| DO THIS |
In the listing below, locate the lines that hold the string "script". Copy those lines.

| Scene modeling code data |
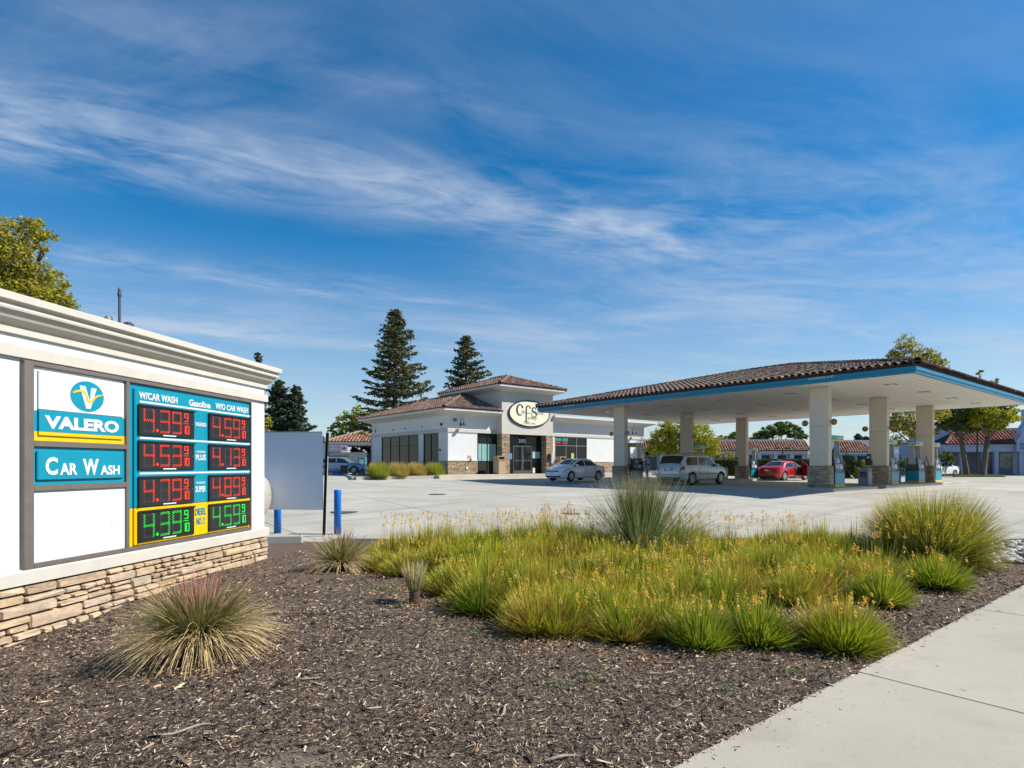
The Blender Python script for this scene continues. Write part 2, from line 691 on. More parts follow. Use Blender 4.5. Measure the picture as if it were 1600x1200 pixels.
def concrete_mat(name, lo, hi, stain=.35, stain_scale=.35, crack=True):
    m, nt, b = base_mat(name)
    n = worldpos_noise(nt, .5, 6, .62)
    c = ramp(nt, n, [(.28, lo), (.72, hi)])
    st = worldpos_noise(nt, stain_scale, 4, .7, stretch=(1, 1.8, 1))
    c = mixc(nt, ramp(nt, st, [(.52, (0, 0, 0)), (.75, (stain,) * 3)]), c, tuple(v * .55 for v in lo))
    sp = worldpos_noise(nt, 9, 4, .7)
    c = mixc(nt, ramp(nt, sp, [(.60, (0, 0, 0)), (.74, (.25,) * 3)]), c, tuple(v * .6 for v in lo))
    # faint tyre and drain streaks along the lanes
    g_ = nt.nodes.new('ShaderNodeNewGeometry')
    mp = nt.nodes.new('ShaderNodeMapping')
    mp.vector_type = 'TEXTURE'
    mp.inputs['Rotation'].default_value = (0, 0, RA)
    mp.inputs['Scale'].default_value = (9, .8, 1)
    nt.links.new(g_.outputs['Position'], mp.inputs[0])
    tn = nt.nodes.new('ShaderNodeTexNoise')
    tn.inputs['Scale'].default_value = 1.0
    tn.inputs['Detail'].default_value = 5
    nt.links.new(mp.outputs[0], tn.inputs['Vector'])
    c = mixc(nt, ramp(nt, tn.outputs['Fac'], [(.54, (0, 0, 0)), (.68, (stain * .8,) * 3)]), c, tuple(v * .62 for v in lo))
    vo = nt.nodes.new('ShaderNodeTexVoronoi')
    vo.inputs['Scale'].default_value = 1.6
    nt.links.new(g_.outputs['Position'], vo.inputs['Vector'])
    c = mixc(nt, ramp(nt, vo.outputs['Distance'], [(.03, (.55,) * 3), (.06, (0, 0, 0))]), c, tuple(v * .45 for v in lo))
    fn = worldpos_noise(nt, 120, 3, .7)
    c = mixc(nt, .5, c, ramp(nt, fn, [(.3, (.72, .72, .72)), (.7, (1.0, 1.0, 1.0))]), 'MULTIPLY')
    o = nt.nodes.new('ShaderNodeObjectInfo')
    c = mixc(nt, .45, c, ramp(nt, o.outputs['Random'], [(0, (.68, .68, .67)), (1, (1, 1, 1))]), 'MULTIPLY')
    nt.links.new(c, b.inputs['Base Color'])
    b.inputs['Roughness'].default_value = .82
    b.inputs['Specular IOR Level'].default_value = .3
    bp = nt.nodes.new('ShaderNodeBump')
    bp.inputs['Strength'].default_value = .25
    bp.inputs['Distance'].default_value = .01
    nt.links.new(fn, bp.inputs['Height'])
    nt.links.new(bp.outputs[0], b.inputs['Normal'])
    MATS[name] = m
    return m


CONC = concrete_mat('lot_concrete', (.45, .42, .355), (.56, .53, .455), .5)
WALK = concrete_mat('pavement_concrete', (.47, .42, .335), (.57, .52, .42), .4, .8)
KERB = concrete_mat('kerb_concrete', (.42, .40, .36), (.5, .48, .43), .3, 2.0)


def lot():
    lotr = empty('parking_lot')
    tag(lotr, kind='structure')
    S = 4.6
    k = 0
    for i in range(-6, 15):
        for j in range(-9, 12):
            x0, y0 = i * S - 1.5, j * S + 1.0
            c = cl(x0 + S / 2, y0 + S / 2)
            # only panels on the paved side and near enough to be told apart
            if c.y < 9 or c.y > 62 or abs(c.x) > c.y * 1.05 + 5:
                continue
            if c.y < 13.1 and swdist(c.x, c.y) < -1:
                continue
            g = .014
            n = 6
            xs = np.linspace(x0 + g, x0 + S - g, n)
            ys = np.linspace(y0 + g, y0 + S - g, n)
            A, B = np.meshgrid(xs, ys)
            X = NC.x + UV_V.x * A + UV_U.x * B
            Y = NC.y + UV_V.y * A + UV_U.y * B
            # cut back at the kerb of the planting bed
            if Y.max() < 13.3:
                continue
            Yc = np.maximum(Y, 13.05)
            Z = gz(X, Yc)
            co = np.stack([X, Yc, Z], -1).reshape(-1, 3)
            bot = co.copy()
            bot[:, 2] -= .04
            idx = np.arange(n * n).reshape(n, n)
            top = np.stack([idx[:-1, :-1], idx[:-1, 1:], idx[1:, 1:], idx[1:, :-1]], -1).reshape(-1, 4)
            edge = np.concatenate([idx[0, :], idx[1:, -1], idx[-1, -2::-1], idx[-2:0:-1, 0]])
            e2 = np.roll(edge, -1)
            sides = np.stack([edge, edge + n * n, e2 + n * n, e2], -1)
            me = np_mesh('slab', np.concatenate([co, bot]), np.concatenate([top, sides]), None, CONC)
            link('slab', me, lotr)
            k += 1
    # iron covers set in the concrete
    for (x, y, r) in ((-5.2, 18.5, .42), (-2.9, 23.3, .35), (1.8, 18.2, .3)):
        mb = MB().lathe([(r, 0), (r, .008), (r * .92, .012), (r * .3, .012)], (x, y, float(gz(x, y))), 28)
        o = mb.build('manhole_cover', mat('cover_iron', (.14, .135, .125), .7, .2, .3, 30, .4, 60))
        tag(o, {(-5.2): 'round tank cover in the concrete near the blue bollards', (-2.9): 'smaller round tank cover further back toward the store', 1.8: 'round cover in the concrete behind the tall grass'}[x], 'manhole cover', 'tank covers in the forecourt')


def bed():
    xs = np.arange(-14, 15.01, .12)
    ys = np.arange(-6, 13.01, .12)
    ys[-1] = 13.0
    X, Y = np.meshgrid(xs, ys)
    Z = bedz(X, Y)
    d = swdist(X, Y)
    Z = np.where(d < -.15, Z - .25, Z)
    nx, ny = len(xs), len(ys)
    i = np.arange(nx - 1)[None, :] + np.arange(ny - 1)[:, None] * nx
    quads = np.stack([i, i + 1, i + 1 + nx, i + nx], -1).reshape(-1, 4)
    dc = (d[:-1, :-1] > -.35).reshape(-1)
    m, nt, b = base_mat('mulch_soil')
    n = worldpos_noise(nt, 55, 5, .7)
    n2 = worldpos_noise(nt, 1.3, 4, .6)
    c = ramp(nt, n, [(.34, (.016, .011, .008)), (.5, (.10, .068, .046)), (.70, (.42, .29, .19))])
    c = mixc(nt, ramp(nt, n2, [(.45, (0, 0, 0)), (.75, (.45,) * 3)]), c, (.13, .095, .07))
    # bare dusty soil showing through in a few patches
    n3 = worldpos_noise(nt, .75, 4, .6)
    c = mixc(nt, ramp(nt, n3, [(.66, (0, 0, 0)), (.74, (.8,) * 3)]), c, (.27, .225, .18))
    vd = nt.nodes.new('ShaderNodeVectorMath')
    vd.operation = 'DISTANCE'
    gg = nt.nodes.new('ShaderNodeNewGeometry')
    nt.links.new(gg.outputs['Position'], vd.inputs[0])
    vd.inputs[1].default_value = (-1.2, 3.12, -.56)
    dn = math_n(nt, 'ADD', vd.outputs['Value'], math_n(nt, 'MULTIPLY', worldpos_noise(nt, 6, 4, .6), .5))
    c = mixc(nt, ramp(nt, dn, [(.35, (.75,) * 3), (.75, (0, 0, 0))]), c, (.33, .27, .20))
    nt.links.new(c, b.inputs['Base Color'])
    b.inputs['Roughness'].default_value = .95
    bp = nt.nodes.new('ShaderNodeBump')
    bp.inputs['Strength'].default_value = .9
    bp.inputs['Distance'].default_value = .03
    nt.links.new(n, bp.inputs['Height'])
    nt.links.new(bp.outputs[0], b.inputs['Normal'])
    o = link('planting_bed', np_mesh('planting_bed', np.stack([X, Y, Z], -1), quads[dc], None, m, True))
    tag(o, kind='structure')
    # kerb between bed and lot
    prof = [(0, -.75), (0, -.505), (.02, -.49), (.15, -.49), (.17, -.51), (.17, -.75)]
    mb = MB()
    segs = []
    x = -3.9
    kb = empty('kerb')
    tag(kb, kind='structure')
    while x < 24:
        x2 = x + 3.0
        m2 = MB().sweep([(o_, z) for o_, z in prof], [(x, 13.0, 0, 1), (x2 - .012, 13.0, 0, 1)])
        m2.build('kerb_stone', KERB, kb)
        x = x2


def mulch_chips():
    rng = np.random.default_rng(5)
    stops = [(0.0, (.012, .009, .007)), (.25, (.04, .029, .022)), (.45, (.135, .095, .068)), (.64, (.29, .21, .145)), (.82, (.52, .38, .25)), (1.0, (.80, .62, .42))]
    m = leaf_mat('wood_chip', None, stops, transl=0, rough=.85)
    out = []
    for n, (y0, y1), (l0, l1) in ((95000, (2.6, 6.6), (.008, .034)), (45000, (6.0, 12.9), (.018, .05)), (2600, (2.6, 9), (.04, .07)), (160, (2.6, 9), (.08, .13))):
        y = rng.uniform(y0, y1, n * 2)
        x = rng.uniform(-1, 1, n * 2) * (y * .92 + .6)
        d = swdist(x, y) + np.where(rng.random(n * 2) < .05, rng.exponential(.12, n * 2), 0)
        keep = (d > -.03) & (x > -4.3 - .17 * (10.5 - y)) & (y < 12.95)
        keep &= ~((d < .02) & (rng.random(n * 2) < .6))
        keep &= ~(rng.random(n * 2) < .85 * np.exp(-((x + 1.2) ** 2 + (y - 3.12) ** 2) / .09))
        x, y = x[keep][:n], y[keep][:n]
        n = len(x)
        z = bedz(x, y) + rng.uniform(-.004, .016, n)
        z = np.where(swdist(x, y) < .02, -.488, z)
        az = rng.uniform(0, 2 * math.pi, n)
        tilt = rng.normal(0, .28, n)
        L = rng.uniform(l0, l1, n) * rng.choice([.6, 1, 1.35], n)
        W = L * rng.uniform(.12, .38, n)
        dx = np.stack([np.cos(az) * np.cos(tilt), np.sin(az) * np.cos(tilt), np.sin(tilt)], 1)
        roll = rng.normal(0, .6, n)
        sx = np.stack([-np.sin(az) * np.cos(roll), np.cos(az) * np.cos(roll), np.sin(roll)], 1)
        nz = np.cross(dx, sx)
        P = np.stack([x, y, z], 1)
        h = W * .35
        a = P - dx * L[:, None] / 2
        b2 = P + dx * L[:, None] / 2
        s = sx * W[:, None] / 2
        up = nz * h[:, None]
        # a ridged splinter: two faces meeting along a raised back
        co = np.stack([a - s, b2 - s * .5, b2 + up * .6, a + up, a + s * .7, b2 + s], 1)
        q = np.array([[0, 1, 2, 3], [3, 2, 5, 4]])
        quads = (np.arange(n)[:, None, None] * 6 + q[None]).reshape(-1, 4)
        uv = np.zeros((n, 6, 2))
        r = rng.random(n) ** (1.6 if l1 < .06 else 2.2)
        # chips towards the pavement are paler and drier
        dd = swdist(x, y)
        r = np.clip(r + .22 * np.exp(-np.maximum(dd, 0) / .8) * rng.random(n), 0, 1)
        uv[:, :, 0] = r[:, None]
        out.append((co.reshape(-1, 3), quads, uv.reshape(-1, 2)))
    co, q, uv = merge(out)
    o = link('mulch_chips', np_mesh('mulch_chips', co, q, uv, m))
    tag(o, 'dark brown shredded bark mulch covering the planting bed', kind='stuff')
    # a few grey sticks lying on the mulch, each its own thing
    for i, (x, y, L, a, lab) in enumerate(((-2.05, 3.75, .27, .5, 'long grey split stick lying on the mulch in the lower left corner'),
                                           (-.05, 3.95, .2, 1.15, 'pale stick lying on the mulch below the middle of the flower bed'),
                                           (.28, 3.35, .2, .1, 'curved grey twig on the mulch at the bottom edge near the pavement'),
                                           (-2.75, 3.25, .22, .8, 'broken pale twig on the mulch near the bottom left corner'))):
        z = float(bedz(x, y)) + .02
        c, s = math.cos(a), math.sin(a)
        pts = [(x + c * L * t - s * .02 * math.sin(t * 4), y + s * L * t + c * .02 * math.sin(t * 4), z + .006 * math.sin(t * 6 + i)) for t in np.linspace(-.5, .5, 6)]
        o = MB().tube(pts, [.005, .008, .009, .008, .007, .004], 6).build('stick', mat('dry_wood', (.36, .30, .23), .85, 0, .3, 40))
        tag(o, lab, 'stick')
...
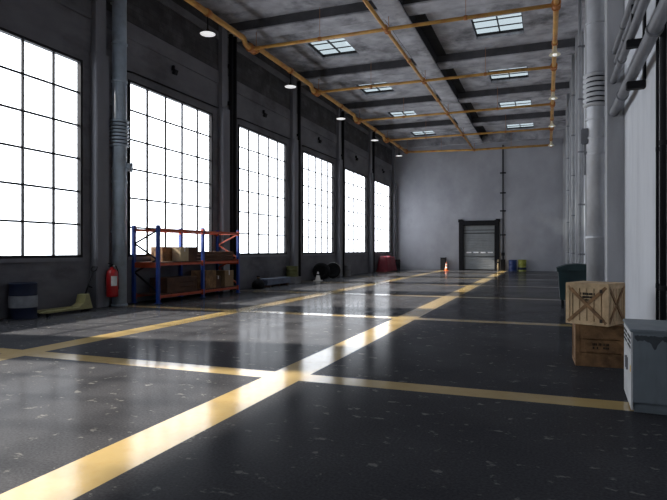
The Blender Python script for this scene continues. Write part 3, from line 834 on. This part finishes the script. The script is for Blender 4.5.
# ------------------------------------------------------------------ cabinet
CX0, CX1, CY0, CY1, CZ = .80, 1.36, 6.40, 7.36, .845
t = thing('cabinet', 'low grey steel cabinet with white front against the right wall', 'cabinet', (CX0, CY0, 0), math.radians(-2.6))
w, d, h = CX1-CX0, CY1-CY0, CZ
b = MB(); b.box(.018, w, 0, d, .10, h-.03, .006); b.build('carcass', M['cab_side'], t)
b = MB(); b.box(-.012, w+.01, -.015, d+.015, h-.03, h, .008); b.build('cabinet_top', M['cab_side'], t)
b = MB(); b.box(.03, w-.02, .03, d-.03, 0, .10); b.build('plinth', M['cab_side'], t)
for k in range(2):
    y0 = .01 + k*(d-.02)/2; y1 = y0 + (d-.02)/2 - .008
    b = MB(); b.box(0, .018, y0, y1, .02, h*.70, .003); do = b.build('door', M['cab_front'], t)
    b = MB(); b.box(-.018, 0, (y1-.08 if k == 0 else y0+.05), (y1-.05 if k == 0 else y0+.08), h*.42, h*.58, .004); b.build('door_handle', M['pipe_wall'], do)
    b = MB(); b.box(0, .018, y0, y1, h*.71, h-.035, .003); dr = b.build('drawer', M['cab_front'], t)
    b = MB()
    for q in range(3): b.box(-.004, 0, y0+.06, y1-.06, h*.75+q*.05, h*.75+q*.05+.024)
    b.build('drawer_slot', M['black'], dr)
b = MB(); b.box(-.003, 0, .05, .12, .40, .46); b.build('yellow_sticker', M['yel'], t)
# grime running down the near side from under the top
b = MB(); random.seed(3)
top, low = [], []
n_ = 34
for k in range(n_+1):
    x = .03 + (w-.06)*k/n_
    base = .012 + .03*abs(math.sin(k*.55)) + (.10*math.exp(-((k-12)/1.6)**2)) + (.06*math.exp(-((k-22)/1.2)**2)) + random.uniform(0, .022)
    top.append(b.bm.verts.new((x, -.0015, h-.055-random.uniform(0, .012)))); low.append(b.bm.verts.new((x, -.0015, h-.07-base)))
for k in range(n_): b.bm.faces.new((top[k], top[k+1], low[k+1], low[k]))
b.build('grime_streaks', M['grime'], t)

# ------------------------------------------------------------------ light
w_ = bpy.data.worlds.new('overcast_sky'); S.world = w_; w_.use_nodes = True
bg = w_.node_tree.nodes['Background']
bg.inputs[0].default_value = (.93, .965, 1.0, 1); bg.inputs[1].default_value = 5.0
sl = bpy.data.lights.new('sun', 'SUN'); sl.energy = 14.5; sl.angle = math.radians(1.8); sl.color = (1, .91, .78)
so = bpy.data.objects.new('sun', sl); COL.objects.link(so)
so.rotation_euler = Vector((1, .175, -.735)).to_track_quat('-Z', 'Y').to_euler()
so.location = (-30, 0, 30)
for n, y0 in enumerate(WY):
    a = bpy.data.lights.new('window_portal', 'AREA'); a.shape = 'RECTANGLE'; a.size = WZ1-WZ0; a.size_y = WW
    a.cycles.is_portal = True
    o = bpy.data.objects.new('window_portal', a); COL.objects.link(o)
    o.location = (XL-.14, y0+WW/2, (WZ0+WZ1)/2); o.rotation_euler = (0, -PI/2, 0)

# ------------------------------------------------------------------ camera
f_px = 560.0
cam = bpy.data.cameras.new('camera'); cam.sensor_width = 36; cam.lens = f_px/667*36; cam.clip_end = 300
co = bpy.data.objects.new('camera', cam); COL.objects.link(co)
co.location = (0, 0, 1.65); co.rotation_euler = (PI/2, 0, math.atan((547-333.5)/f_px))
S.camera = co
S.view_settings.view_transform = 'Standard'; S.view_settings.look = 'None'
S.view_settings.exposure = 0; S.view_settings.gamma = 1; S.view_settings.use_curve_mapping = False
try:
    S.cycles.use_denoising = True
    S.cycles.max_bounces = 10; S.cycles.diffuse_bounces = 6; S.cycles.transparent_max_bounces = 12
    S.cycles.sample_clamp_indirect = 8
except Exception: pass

| FINAL ANSWER |
The Blender Python script for this scene continues. Write part 2, from line 691 on. More parts follow. Use Blender 4.5. Measure the picture as if it were 1600x1200 pixels.
The Blender Python script for this scene continues. Write part 3, from line 834 on. This part finishes the script. The script is for Blender 4.5.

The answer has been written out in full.